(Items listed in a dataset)
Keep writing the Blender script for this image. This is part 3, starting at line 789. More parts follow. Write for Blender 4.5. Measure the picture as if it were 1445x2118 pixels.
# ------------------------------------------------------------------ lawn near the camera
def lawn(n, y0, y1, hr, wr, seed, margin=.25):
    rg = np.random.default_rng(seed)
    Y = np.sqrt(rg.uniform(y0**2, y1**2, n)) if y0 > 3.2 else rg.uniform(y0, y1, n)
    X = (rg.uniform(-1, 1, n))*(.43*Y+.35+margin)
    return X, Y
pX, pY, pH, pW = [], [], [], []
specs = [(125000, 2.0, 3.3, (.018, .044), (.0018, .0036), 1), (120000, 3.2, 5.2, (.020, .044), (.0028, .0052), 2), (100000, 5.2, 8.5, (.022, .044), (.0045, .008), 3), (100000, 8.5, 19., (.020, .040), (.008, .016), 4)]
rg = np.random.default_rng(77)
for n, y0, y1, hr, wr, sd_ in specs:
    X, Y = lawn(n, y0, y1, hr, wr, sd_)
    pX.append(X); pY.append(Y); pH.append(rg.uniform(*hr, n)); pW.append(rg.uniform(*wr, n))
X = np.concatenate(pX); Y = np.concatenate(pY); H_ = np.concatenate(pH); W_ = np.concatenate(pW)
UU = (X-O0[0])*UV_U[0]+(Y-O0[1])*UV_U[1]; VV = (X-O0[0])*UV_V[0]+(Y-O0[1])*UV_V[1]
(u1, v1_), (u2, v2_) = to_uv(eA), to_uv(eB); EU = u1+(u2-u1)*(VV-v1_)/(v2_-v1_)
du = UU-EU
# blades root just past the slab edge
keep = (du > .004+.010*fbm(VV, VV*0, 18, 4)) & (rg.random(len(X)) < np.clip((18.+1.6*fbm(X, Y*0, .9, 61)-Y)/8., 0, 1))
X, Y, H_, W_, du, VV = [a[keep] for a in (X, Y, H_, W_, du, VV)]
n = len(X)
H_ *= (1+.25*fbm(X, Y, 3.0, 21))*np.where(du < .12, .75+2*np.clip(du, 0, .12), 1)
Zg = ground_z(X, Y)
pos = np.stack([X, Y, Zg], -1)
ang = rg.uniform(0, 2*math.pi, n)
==
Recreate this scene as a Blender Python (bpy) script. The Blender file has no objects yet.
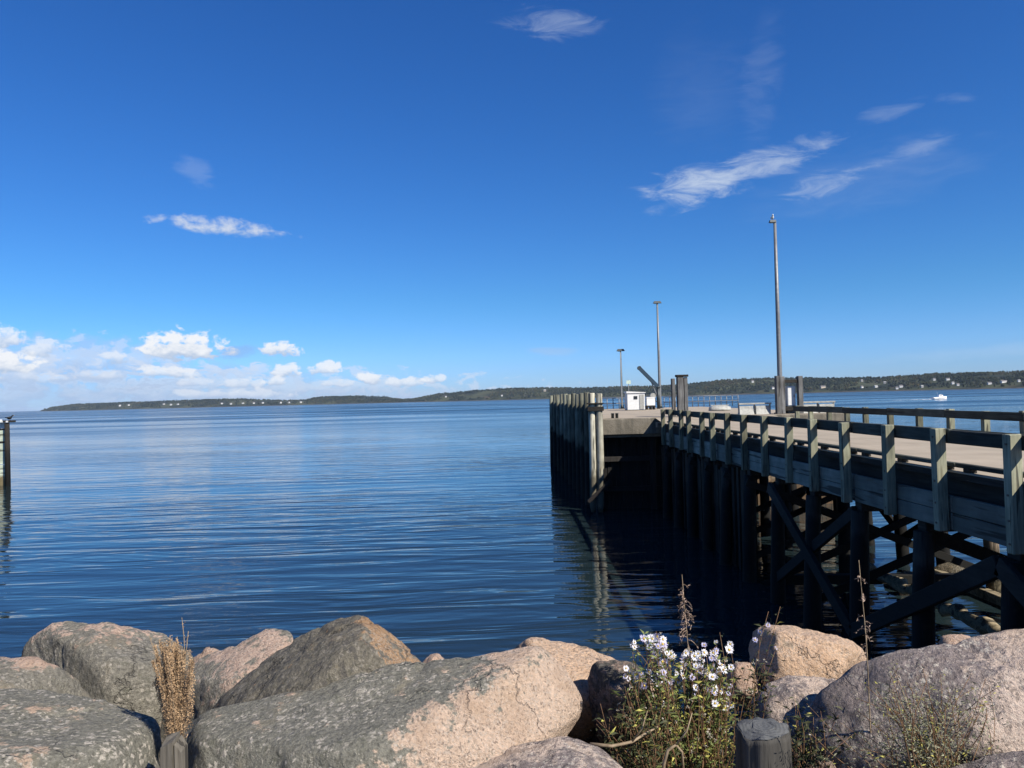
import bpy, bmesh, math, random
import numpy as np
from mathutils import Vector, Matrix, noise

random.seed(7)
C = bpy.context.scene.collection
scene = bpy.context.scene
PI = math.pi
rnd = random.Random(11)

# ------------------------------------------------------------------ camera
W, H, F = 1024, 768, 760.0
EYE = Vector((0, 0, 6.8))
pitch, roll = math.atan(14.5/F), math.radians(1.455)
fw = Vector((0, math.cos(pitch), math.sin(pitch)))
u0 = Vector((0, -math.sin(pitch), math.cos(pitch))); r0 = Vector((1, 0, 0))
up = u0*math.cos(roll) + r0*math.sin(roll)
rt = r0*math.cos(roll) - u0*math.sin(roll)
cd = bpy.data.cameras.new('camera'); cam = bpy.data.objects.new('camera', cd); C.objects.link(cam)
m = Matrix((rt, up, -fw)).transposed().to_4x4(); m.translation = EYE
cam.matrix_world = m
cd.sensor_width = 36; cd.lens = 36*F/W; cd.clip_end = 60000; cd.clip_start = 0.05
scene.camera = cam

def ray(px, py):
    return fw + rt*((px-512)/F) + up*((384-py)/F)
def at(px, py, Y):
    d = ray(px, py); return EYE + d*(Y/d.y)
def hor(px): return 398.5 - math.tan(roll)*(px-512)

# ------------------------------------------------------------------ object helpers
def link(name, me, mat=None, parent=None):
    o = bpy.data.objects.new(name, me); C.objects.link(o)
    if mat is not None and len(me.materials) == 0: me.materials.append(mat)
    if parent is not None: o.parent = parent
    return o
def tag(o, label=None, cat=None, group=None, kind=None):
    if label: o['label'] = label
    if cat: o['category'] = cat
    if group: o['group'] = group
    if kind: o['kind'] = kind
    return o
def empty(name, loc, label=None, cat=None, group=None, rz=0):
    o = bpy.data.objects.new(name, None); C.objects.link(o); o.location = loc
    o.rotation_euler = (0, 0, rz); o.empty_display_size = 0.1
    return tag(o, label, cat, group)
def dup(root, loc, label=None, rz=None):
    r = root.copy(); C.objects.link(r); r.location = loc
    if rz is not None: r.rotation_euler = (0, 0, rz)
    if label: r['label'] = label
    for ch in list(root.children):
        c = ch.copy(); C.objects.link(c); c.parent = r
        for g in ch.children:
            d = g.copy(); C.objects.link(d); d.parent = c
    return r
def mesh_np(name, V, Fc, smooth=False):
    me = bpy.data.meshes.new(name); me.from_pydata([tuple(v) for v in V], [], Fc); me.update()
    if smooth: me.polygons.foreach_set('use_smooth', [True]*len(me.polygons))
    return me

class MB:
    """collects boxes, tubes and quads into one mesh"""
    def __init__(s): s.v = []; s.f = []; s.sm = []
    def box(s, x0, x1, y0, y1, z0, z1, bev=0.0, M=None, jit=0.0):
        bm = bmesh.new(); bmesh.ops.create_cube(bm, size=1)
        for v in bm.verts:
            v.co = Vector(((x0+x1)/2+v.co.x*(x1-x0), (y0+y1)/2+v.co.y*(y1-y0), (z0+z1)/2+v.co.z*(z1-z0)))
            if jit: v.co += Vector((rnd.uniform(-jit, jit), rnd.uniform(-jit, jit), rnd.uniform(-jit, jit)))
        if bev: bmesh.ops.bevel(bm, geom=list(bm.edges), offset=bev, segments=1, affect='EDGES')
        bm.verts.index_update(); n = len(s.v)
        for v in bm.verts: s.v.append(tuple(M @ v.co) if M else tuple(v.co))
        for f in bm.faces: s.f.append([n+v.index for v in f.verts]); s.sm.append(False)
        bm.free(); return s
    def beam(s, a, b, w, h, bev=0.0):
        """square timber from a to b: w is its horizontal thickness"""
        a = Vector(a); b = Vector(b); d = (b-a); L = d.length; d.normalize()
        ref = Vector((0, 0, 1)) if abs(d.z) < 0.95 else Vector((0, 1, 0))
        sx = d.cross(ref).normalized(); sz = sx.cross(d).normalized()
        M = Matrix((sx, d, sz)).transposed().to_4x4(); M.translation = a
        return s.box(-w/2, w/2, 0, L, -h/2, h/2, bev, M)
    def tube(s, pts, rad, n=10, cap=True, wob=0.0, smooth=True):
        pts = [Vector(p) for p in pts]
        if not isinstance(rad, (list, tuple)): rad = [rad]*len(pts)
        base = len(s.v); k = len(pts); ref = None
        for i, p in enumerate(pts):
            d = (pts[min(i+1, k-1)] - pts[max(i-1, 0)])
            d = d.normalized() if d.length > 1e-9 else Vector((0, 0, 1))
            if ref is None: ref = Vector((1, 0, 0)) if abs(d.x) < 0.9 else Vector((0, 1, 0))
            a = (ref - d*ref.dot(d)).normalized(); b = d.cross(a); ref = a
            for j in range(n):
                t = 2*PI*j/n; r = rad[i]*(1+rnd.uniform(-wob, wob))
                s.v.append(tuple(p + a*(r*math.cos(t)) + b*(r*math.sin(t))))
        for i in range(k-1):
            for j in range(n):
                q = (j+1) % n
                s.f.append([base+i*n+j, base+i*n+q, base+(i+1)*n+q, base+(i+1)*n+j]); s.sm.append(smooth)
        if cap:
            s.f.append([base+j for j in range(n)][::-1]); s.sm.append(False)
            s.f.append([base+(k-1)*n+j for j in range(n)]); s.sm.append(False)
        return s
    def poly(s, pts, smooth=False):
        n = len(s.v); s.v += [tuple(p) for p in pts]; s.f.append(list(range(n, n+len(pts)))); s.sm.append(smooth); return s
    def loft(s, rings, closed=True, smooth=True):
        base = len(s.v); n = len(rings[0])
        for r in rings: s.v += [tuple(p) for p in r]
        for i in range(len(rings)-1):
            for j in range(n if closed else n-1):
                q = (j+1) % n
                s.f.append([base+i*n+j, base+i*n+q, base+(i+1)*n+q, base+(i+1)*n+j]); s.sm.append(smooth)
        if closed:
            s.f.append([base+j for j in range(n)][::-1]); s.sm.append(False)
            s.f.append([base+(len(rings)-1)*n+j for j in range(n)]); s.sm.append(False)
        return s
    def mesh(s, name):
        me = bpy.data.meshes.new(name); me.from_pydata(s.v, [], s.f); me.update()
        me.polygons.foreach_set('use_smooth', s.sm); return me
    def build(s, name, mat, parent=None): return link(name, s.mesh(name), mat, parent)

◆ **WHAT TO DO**
Keep to the stretch from the line containing "Recreate this scene" through the line containing "rnd = random.Random(11)", both ends included, and copy it exactly from the listing above, minus the pictures.

◆ **ANSWER FOR THIS EXERCISE**
Recreate this scene as a Blender Python (bpy) script. The Blender file has no objects yet.
import bpy, bmesh, math, random
import numpy as np
from mathutils import Vector, Matrix, noise

random.seed(7)
C = bpy.context.scene.collection
scene = bpy.context.scene
PI = math.pi
rnd = random.Random(11)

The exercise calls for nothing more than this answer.